Bakın yine neyi "kaygı verici" buldu?

Ali Babacan'ın DEVA Partisi'ne perde arkasından destek veren 11'nci Cumhurbaşkanı Abdullah Gül, Türkiye ekonomisi hakkında Karar'dan Taha Akyol'a değerlendirmelerde bulundu. Siyasi kariyeri boyunca sık sık "kaygılı" olduğu gözlenen Gül, bu kez, "Ekonomik göstergelerdeki ciddi bozulmalar geriye gidişe işaret ediyor'' ifadelerini kullandı ve bu durumu 'kaygı verici' olarak nitelendirdi.

11’inci Cumhurbaşkanı Gül, Karar gazetesinden Taha Akyol'un gündeme ilişkin sorularını yanıtladı. 

Gül, son beş yılda yaşananlara rağmen Türkiye’nin ayakta durabilmesinin ardında ilk beş yılda hayata geçirilen yapısal reformların bulunduğunu belirtti. 

''BU DURUM KAYGI VERİCİ...''

Kendisine yöneltilen ''Bir iktisatçı olarak mevcut ekonomik durumu nasıl değerlendiriyorsunuz?'' sorusuna, ''Cumhuriyet dönemi iktisat tarihine baktığımızda, ülkemizin ekonomik olarak en sağlıklı büyüdüğü, büyümenin getirdiği refahın topluma en fazla ve nispeten dengeli yayıldığı dönemlerin beş senelik, önceden duyurulmuş ve herkesçe bilinen, ayrıca tutarlılık arz edip, kararlı bir şekilde uygulanan programlarla gerçekleştiği görülecektir. Maalesef Türkiye bir süredir uzun vadeli iyi düşünülmüş veriye, analize ve uzmanlığa dayalı bir stratejinin noksanlığını hissetmektedir. Bugün gelinen noktada finansal ve ekonomik göstergelerdeki ciddi bozulmalar bir geriye gidişe işaret etmektedir. Yılların tasarrufu ile biriktirilen varlıklar ciddi miktarda değer kaybetmektedir. Bu durum kaygı vericidir.'' diyerek yanıt verdi.

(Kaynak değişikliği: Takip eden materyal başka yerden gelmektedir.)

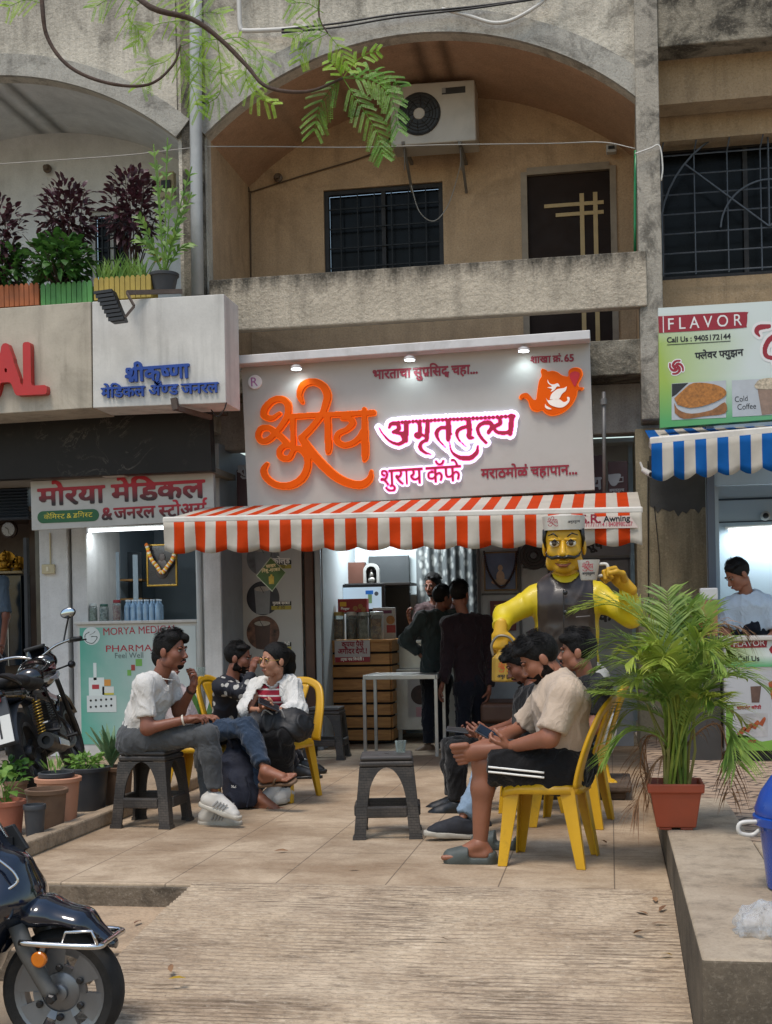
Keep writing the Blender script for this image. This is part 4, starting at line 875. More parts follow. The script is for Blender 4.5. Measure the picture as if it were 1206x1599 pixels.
for x0, y0, x1, wd, lb in ((862, 874, 985, ['सूप', ('sp', .3), 'चा'], 'upper'), (905, 948, 990, ['फ', ('sp', .01), 'क', ('sp', .25), 'टा'], 'lower')):
    n2 = wempty('menu_notice', 'pale grey notice with black Devanagari letters on the partition, '+('above the statue shoulder' if lb == 'upper' else 'behind the palm fronds'), 'notice', tuple(atY((x0+x1)/2, y0+60, YN)))
    panel('card', x0+4, y0+2, x1-3, y0+64, YN-.008, .006, M('notice_grey', '82868c' if lb == 'upper' else 'a3a9ad', .5, .06), n2, 0); lettering('lettering', wd, BLACK_L, n2, (x0+10 if lb == 'lower' else 900, y0+24), (x1-8 if lb == 'lower' else 935, y0+20), YN-.009, .05, .001, 1, N=30)
n2 = wempty('menu_notice', 'notice strip with black letters just under the awning hem right of the statue head', 'notice', tuple(atY(915, 860, YN))); panel('card', 868, 838, 985, 868, YN-.008, .006, M('notice_grey', '82868c'), n2, 0); lettering('lettering', ['सूप'], BLACK_L, n2, (915, 858), (942, 856), YN-.009, .05, .001, 1, N=30)
# table fan on a bracket
c = atY(834, 868, 12.2); fn = wempty('fan', 'small black wall fan between the picture and the statue head', 'fan', tuple(c)); g = MB()
for rr in (.13, .1, .07, .04): g.tube([c+V(rr*math.cos(t), -.05-.02*(1-rr/.13), rr*math.sin(t)) for t in np.linspace(0, 2*math.pi, 25)], .004, 5, caps=False)
g.lathe([(.13, -.05), (.135, -.02), (.1, .03), (.04, .09)], c, 24, (0, 1, 0)); g.build('cage', BLACKP, fn, smooth=40); g = MB()
for i in range(3): a = R(120*i); g.add([c+V(.02*math.cos(a), -.04, .02*math.sin(a)), c+V(.11*math.cos(a-.3), -.045, .11*math.sin(a-.3)), c+V(.11*math.cos(a+.4), -.03, .11*math.sin(a+.4))], [(0, 1, 2)])
g.lathe([(.03, -.07), (.03, -.03)], c, 14, (0, 1, 0)); g.build('blades', M('fan_blade', '4b555c', .3), fn)
# wooden crate counter
cr = wempty('crate_counter', 'amber slatted wooden counter at the tea shop doorway', 'counter', (X(553, 12.65), 12.65, 0))
def woodm(name, c1, c2, sc=(2, 14, 14)):
    t = NT(name); v = t.coord(sc); w = t.noise(1.6, 7, .6, v, 1.2); f = t.ramp(w, [(.3, 0.), (.7, 1.)])
    t.set(t.mix(t.math('MULTIPLY', t.ramp(t.noise(4, 2), [(.74, 0.), (.78, 1.)]), .8), t.mix(f, c1, c2), scl(c1, .35)), .5); t.bump(w, .2, .004); return t.m
AMB = woodm('amber_pine', '8a5a28', 'b98444')
x0, x1, y0, y1 = X(500, 12.65), X(607, 12.65), 12.65, 13.45; H8 = 1.05
g = MB()
for i in range(8): z = .04+i*.127; g.box(x0, x1, y0-.018, y0, z, z+.105); g.box(x1, x1+.018, y0+.001, y1, z, z+.105)
g.build('slats', AMB, cr, bevel=.004)
g = MB(); g.box(x0+.01, x1-.001, y0+.001, y1, .02, H8-.03); g.build('inner_box', M('dark_gap', '150f0b', .9), cr)
g = MB(); g.box(x0-.01, x1+.03, y0-.03, y1+.01, H8-.029, H8); g.build('counter_top', AMB, cr, bevel=.004)
pn = wempty('payment_notice', 'white and red notice asking to pay first on the crate counter', 'notice', tuple(atY(550, 1036, 12.63)))
panel('card', 523, 1000, 578, 1034, 12.612, .004, M('notice_paper', 'b0abac', .5, .04), pn, 0); panel('red_band', 523.5, 1026, 578, 1034, 12.6095, .0025, M('band_red', '8f1222', .5), pn, 0)
lettering('lettering', ['कृपया', ('sp', .2), 'पैसे'], MAROON, pn, (534, 1010), (568, 1009), 12.611, .05, .001, 1.15, N=36); lettering('lettering', ['अगोदर', ('sp', .18), 'देणे', '.!'], MAROON, pn, (528, 1021), (573, 1020), 12.611, .05, .001, 1.1, N=36)
lettering('lettering', ['।', ('sp', .1), 'एक', ('sp', .2), 'न', ('rak', 'म', .8), ('sp', .2), 'िवनंती', ('sp', .1), '।'], WHITE_L, pn, (533, 1032), (568, 1031), 12.6088, .03, .001, 1, N=30)
# goods on the counter
BIS = crumb('biscuits', '5b3c1c', 'a87a42', 30); NUT = crumb('dark_cookies', '2f2119', '6b543c', 45); LIDW = M('white_lid', 'b9b7b2', .4)
gj = 'snack jars on the crate counter'
jar(530, 957, 1000, 12.78, .055, BIS, M('yellow_lid', 'a28a4a', .5), 'square clear jar of golden biscuits, left end of the crate counter jars', H8+.001, gj, True)
jar(550, 957, 1000, 12.78, .06, NUT, LIDW, 'round clear jar of dark cookies with a white lid on the crate counter', H8+.001, gj)
jar(569, 958, 1000, 12.8, .05, crumb('pale_rusks', '6f6a62', 'a8a39a', 25), M('clear_lid', 'aab0ae'), 'nearly clear jar of pale rusks on the crate counter', H8+.001, gj, True)
jar(589, 957, 1000, 12.78, .065, crumb('rusk_rows', '6b3a20', 'b58a5a', 22), M('clear_lid', 'aab0ae'), 'wide clear jar of stacked brown rusks, right end of the crate counter jars', H8+.001, gj, True)
def carton(label, x0, y0, x1, y1, Y, d, mat, z0=None, name='carton', cat='box'):
    a, b = atY(x0, y1, Y), atY(x1, y1, Y); h = abs(atY(x0, y0, Y).z-a.z); z = a.z if z0 is None else z0
    t = wempty(name, label, cat, ((a.x+b.x)/2, Y, z)); g = MB(); g.box(a.x, b.x, Y, Y+d, z, z+h); g.build('box', mat, t, bevel=.003); return t
REDC = M('red_carton', '8e1a1c', .4, .1, 8)
t = carton('red biscuit carton standing at the left end of the crate counter', 500, 968, 519, 1000, 12.72, .1, REDC, H8+.001); disc('biscuit_mark', 507, 990, 12.719, .035, M('biscuit_tan', 'a0703a', .5, .3, 40), t, .001)
t = carton('red biscuit carton lying on top of the snack jars', 528, 936, 573, 957, 12.75, .12, REDC, atY(550, 957, 12.78).z+.006)
panel('brand_mark', 531, 940, 541, 947, 12.749, .0008, M('mark_yellow', 'c8981e', .5), t, 0); lettering('lettering', 'Finger', WHITE_L, t, (533, 952), (546, 952), 12.7488, .03, .001, 1, N=30)
for q in ((555, 950), (563, 947), (568, 952)): disc('biscuit_mark', *q, 12.749, .025, M('biscuit_tan', 'a0703a'), t, .001)
t = carton('white printed snack carton leaning behind the jars', 583, 951, 618, 1000, 12.95, .05, M('white_carton', 'a9a7a4', .5, .1, 9), H8+.001); panel('print', 588, 953, 612, 958, 12.949, .0008, M('mark_purple', '5b1a44', .5), t, 0); disc('print', 610, 968, 12.949, .045, M('biscuit_tan', 'a0703a'), t, .001); panel('print', 604, 976, 618, 988, 12.949, .0008, REDC, t, 0)
# monitor, shelf goods and the little shrine
mo = wempty('monitor', 'monitor with a lit white screen behind the red biscuit carton', 'monitor', tuple(atY(566, 950, 13.2)))
panel('casing', 531, 912, 601, 958, 13.2, .04, BLACKP, mo); sc_ = panel('screen', 536, 917, 596, 951, 13.197, .002, EM('screen_white', 'a9bfd0', .55), mo, 0)
panel('screen_mark', 571, 922, 583, 928, 13.195, .001, EM('screen_blue', '1a5fb0', .4), sc_, 0); disc('screen_mark', 588, 927, 13.196, .022, EM('screen_grey', '4d5560', .2), sc_, .001); panel('screen_mark', 575, 928, 581, 942, 13.195, .001, EM('screen_green', '6f8f6a', .3), sc_, 0)
g = MB(); a = atY(566, 958, 13.22); g.box(a.x-.03, a.x+.03, 13.21, 13.24, H8-.02, a.z); g.box(a.x-.1, a.x+.1, 13.17, 13.3, H8+.001, H8+.015); g.build('stand', BLACKP, mo)
dk = carton('tall brown printed panel with coffee cup marks standing on top of the wall cabinet', 518, 879, 570, 912, 13.5, .1, M('brown_card', '4a2a1e', .5, .1, 4))
g = MB(); c = atY(538, 899, 13.499); g.prism([c+V(-.04, 0, .05), c+V(.035, 0, .05), c+V(.02, 0, -.03), c+V(-.025, 0, -.03)], (0, -.001, 0)); g.build('cup_mark', M('card_gold', '8a7a5a'), dk)
sh_ = carton('long dark wall shelf that carries the shrine and the brown panel', 516, 912, 640, 916, 13.3, .5, M('dark_shelf', '2a2522', .5), name='wall_shelf', cat='shelf')
sr = wempty('shrine', 'small white arched household shrine with a tiny figure on the shelf above the monitor', 'shrine', tuple(atY(580, 911, 13.35)))
b = atY(580, 911, 13.35); g = MB(); out = [(math.cos(R(a))*.085, .13+math.sin(R(a))*.085) for a in range(0, 181, 15)]; inn = [(math.cos(R(a))*.058, .12+math.sin(R(a))*.062) for a in range(180, -1, -15)]
pts = [(.085, 0)]+out+[(-.085, 0), (-.058, 0)]+inn+[(.058, 0)]
for i in range(len(out)-1):
    o1, o2, i1, i2 = out[i], out[i+1], inn[::-1][i], inn[::-1][i+1]; g.prism([b+V(o1[0], 0, o1[1]), b+V(o2[0], 0, o2[1]), b+V(i2[0], 0, i2[1]), b+V(i1[0], 0, i1[1])], (0, .06, 0))
for s in (-1, 1): g.prism([b+V(.058*s, 0, 0), b+V(.085*s, 0, 0), b+V(.085*s, 0, .13), b+V(.058*s, 0, .12)], (0, .06, 0))
g.build('arch', M('marble_white', '9d9c98', .4, .1, 20), sr); g = MB(); g.box(b.x-.1, b.x+.1, 13.33, 13.42, b.z-.012, b.z-.001); g.box(b.x-.08, b.x+.08, 13.415, 13.42, b.z, b.z+.19); g.build('back', M('shrine_dark', '24262a', .5), sr)
g = MB(); g.ell(b+V(0, .03, .035), (.04, .03, .035)); g.ell(b+V(0, .03, .09), (.022, .02, .035)); g.ell(b+V(0, .03, .135), (.014, .014, .018)); g.build('figure', M('silver_figure', '8d8a84', .3, .2, 30, metal=.6), sr, smooth=True)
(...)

ANAYASA'DAN BAŞLAYARAK ÇIKIŞ YOLU ÖNERDİ

Söz konusu duruma ilişkin nasıl bir çıkış yolu önerdiğine ilişkin sorulan soruya yanıt veren Gül, şu ifadeleri kullandı;

''Kısa vadede yapılması gereken öncelikle siyasi zihniyet olarak özgürlükçü bir yola girerek, yatırım ortamını iyileştirip güven verecek politikaları kararlı bir şekilde uygulamaya koymaktır. Uzun vadede ise Anayasa’dan başlayarak yüksek standartlı demokratik hukuk devletini inşa edip, kurallar çerçevesinde işleyen serbest piyasa ekonomisini gerçekleştirmek gerekir.

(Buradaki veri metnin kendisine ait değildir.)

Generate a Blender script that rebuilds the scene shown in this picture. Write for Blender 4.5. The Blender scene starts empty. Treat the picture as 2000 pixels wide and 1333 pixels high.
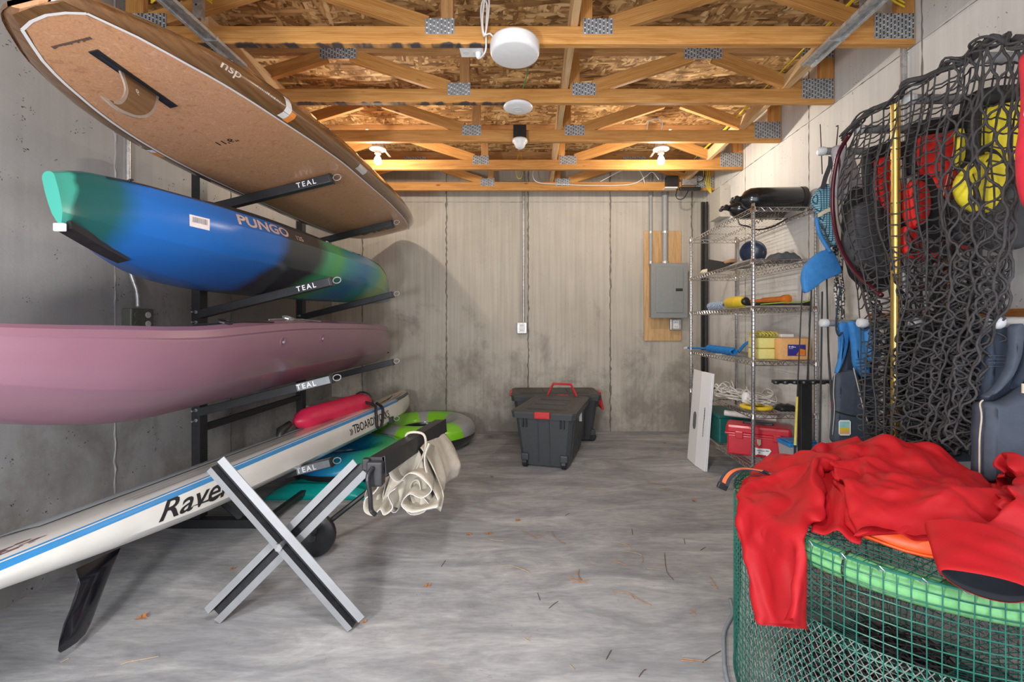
import bpy, bmesh, math, random
from mathutils import Vector, Matrix, noise
R = random.Random(7)
PI = math.pi
S = bpy.context.scene
COL = S.collection
F = 868.0            # focal length in pixels of the 2000 x 1333 photograph
CX, CY, H = 1037.0, 633.0, 1.2
# ------------------------------------------------------------------ camera, world, light
cam_d = bpy.data.cameras.new('camera'); cam = bpy.data.objects.new('camera', cam_d); COL.objects.link(cam)
cam.location = (0, 0, H); cam.rotation_euler = (PI/2, 0, 0)
cam_d.sensor_width = 36; cam_d.lens = 36*F/2000
cam_d.shift_x = -(CX-1000)/2000; cam_d.shift_y = -(666.5-CY)/2000
cam_d.clip_start = 0.02
S.camera = cam
S.view_settings.view_transform = 'Standard'; S.view_settings.look = 'None'
S.view_settings.gamma = 1; S.view_settings.use_curve_mapping = False
S.view_settings.exposure = 0.12
w = bpy.data.worlds.new('world'); S.world = w; w.use_nodes = True
bg = w.node_tree.nodes['Background']; bg.inputs[0].default_value = (0.75, 0.84, 1, 1); bg.inputs[1].default_value = 1.0
def area_light(name, loc, target, sx, sy, power, color):
    d = bpy.data.lights.new(name, 'AREA'); d.shape = 'RECTANGLE'; d.size = sx; d.size_y = sy; d.energy = power; d.color = color
    o = bpy.data.objects.new(name, d); COL.objects.link(o); o.location = loc
    o.rotation_euler = (Vector(target)-Vector(loc)).to_track_quat('-Z', 'Y').to_euler(); return o
# daylight through the open garage door behind the camera, stronger from its left side
area_light('door_daylight', (-0.1, -0.32, 1.25), (-0.1, 3, 1.15), 3.9, 2.2, 45, (0.95, 0.97, 1.0))
area_light('left_daylight', (-0.95, -0.25, 1.0), (-0.35, 2.4, 0.9), 0.22, 0.25, 36, (1.0, 0.98, 0.96))
area_light('ceiling_lamp_over_camera', (-0.25, 0.35, 2.5), (-0.2, 1.6, 0.4), 0.3, 0.3, 27, (1.0, 0.97, 0.93))
BULBS = [(-1.275, 3.7, 2.585), (1.083, 3.7, 2.585)]
for bx_, by_, bz_ in BULBS:
    d = bpy.data.lights.new('bulb_light', 'POINT'); d.energy = 88; d.color = (1.0, 0.88, 0.73); d.shadow_soft_size = 0.03
    o = bpy.data.objects.new('bulb_light', d); COL.objects.link(o); o.location = (bx_, by_, bz_-0.045)

# ------------------------------------------------------------------ helpers
def PX(px, py, y): return Vector(((px-CX)/F*y, y, H+(CY-py)/F*y))
def link(o, parent=None):
    COL.objects.link(o)
    if parent: o.parent = parent
    return o
def tag(o, label=None, cat=None, group=None, kind=None):
    if label: o['label'] = label
    if cat: o['category'] = cat
    if group: o['group'] = group
    if kind: o['kind'] = kind
    return o
def thing(name, label, cat, loc=(0, 0, 0), group=None):
    o = bpy.data.objects.new(name, None); COL.objects.link(o); o.location = loc; o.empty_display_size = 0.1
    return tag(o, label, cat, group)
def wloc(o):
    v = Vector(o.location)
    while o.parent: o = o.parent; v += Vector(o.location)
    return v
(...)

‘İyi yönetişim’in (good governance) bütün unsurlarının uygulamasının yaratacağı iklim Türkiye’nin her alanda var olan büyük potansiyelini harekete geçirecektir. Petrol ve gaz gibi doğal kaynakları olmayan Türkiye için bu anlayışın uygulanması büyük enerji kaynağı olacaktır. Türkiye’de insan kaynağı gıpta edilecek düzeydedir, kurumsal kapasitesi de öyle.

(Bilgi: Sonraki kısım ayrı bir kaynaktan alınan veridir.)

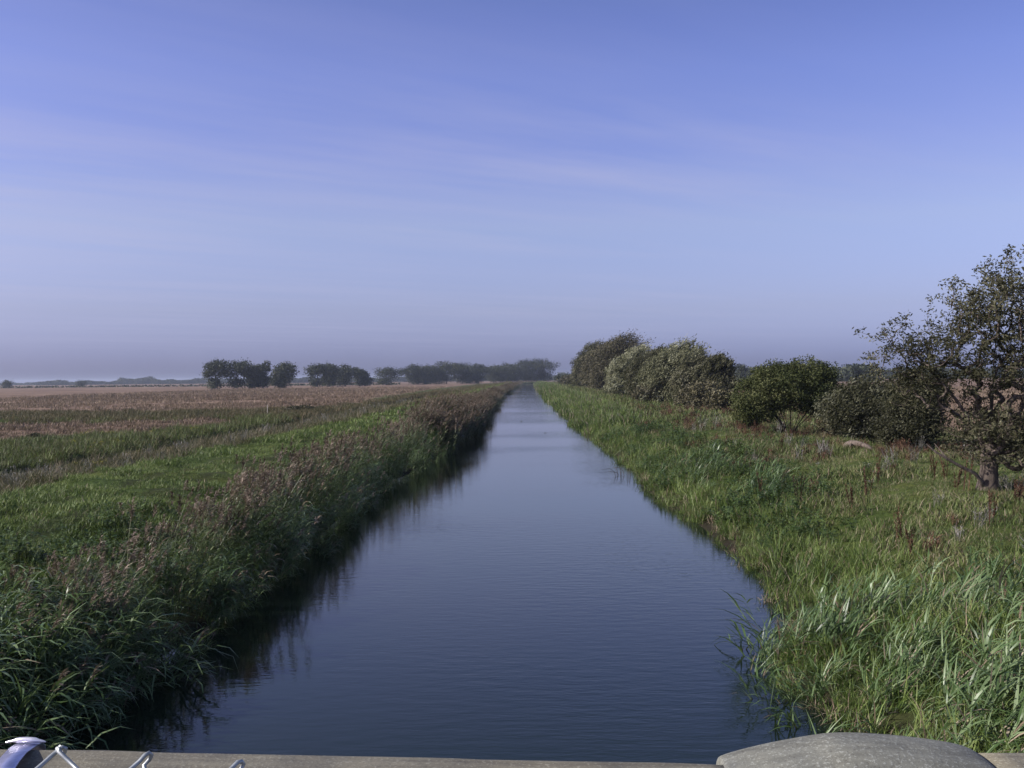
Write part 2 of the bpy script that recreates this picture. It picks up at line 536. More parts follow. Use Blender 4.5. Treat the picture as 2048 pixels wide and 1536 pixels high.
def dock_plant_mesh(h=0.8, mats=None):
    """upright rust coloured seed spires over a few leaves"""
    b = Bag()
    k = int(rng.integers(3, 6))
    base = disc(k, 0.1)
    V, Q, P = blades(base, U(0, 6.28, k), U(h * 0.7, h * 1.1, k), U(0, 0.2, k), U(0, 0.2, k), U(0.012, 0.018, k), 4, tip=0.5)
    b.add(V, Q, 0, seg=4)
    n = 240
    s = rng.integers(0, k, n); t = U(0.3, 1, n) * 4; i0 = np.minimum(t.astype(int), 3); f = (t - i0)[:, None]
    p = P[s, i0] * (1 - f) + P[s, i0 + 1] * f
    V, Q, _ = blades(p, U(0, 6.28, n), U(0.03, 0.075, n), U(0.3, 1.3, n), U(0, 0.6, n), U(0.014, 0.03, n), 1, tip=0.5)
    b.add(V, Q, 0, seg=1)
    return b


def flower_clump(mats, h=0.5):
    b = Bag()
    k = 12
    base = disc(k, 0.3)
    V, Q, P = blades(base, U(0, 6.28, k), U(h * 0.7, h * 1.1, k), U(0, 0.3, k), U(0, 0.3, k), U(0.008, 0.012, k), 3, tip=0.5)
    b.add(V, Q, 0, seg=3)
    n = 60
    s = rng.integers(0, k, n)
    V, Q, _ = blades(P[s, 3] + rng.normal(0, 0.035, (n, 3)), U(0, 6.28, n), U(0.03, 0.05, n), U(0.8, 1.5, n), U(0, 0.3, n), U(0.03, 0.05, n), 1, tip=0.6)
    b.add(V, Q, 1, seg=1)
    return b.out("flowers", mats)


# ------------------------------------------------------------------ scattering (uncountable ground cover only)
def scatter(name, label, variants, pts, rz, scale, tilt=0.12, zoff=-0.03, cat="grass"):
    col = bpy.data.collections.new(name + "_shapes")
    for i, v in enumerate(variants):
        v.name = "%s_shape_%02d" % (name, i)
        col.objects.link(v)
    n = len(pts)
    z = ground(pts[:, 0], pts[:, 1]) + zoff
    V = np.stack([pts[:, 0], pts[:, 1], z], -1)
    o = mesh_np(name, V, [np.zeros((0, 4), int)])
    me = o.data
    rot = np.stack([rng.normal(0, tilt, n), rng.normal(0, tilt, n), rz], -1).astype(np.float32)
    a = me.attributes.new("rot", 'FLOAT_VECTOR', 'POINT'); a.data.foreach_set("vector", rot.ravel())
    scale = np.asarray(scale, np.float32)
    if scale.ndim == 1:
        scale = np.stack([scale] * 3, -1)
    a = me.attributes.new("scl", 'FLOAT_VECTOR', 'POINT'); a.data.foreach_set("vector", scale.astype(np.float32).ravel())
    a = me.attributes.new("vid", 'INT', 'POINT'); a.data.foreach_set("value", rng.integers(0, len(variants), n).astype(np.int32))
    ng = bpy.data.node_groups.new(name + "_scatter", 'GeometryNodeTree')
    ng.interface.new_socket("Geometry", in_out='INPUT', socket_type='NodeSocketGeometry')
    ng.interface.new_socket("Geometry", in_out='OUTPUT', socket_type='NodeSocketGeometry')
    gi = ng.nodes.new("NodeGroupInput"); go = ng.nodes.new("NodeGroupOutput")
    ci = ng.nodes.new("GeometryNodeCollectionInfo")
    ci.inputs["Collection"].default_value = col
    ci.inputs["Separate Children"].default_value = True
    ci.inputs["Reset Children"].default_value = True
    ip = ng.nodes.new("GeometryNodeInstanceOnPoints")
    ip.inputs["Pick Instance"].default_value = True

    def na(nm, dt):
        q = ng.nodes.new("GeometryNodeInputNamedAttribute"); q.data_type = dt
        q.inputs["Name"].default_value = nm
        return q.outputs["Attribute"]
    L = ng.links.new
    L(gi.outputs[0], ip.inputs["Points"])
    L(ci.outputs[0], ip.inputs["Instance"])
    L(na("vid", 'INT'), ip.inputs["Instance Index"])
    L(na("rot", 'FLOAT_VECTOR'), ip.inputs["Rotation"])
    L(na("scl", 'FLOAT_VECTOR'), ip.inputs["Scale"])
    L(ip.outputs[0], go.inputs[0])
    md = o.modifiers.new("scatter", 'NODES')
    md.node_group = ng
    tag(o, label, cat, kind="stuff")
    print("scatter", name, n)
    return o


def in_view(x, y, m=3.0):
    """keep what the photograph could plausibly see, with a margin for a step to the side"""
    return (np.abs(x + 0.019 * y) < y * 0.53 + m + 1.5)


def sample(side, s0, s1, y0, y1, dens, ref=20.0, fall=1.4, keep=None):
    """points between two distances from the water's edge; thinner with distance"""
    out_ = []
    yy = y0
    while yy < y1:
        st = max(2.0, yy * 0.12)
        ye = min(y1, yy + st)
        d = dens * min(1.0, (ref / max(yy, 1e-3)) ** fall)
        area = (ye - yy) * (s1 - s0)
        n = rng.poisson(area * d)
        y = U(yy, ye, n); s = U(s0, s1, n)
        if side == 'L':
            x = -np.interp(y, YL, XL) + (vnoise(y, 0 * y, 3.0, 5) - 0.5) * 0.5 + (vnoise(y, 0 * y, 11.0, 6) - 0.5) * 0.7 - s + bend(y)
        else:
            x = np.interp(y, YR, XR) + (vnoise(y, 0 * y, 2.5, 7) - 0.5) * 0.5 + (vnoise(y, 0 * y, 9.0, 8) - 0.5) * 0.7 + s + bend(y)
        out_.append(np.stack([x, y, s], -1))
        yy = ye
    p = np.concatenate(out_)
    k = in_view(p[:, 0], p[:, 1])
    p = p[k]
    if keep is not None:
        p = p[rng.random(len(p)) < keep(p[:, 0], p[:, 1], p[:, 2])]
    return p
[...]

Bugünden yarına yapılabilecek en kolay iş üstün nitelikli insan kaynağını ve kurumsal yapıyı tekrar etkin hale getirmek, özellikle orta ve üst kademe bürokraside ehliyeti ve liyakati önde tutarak bürokratların devlet terbiyesi ile tarafsız ve çok çalışmalarını temin etmektir. Bunu yaparken sistemik açmazları giderecek, verimsizliğe ve israfa yol açan kısa yolları izale edecek şekilde kamu yönetiminde yapısal reformları birer birer hayata geçirmek kaçınılmazdır. Parti devleti mantığına yönelik eğilimleri besleyen mevcut atmosferden acilen sıyrılmalı, siyasetin tüm halkımızın istekleri ile azami ölçüde örtüşen, istikamet tayin eden, çözüm, refah ve mutluluk üreten yönü temayüz ettirilmelidir.''

'PARLAMENTER SİSTEM' VURGUSU

Cumhurbaşkanlığı sistemine dair görüşlerini de dile getiren 11. Cumhurbaşkanı Abdullah Gül, "Ben kuvvetler ayrılığına dayalı, her türlü vesayetten uzak, güçlü bir parlamenter sistemin Türkiye için daha doğru olduğunu savunurum. Çünkü, ülkemizde ideal demokratik hukuk devleti ancak böyle gerçekleşir. Bu da sürdürülebilir ekonomik kalkınmanın temel zeminidir." dedi.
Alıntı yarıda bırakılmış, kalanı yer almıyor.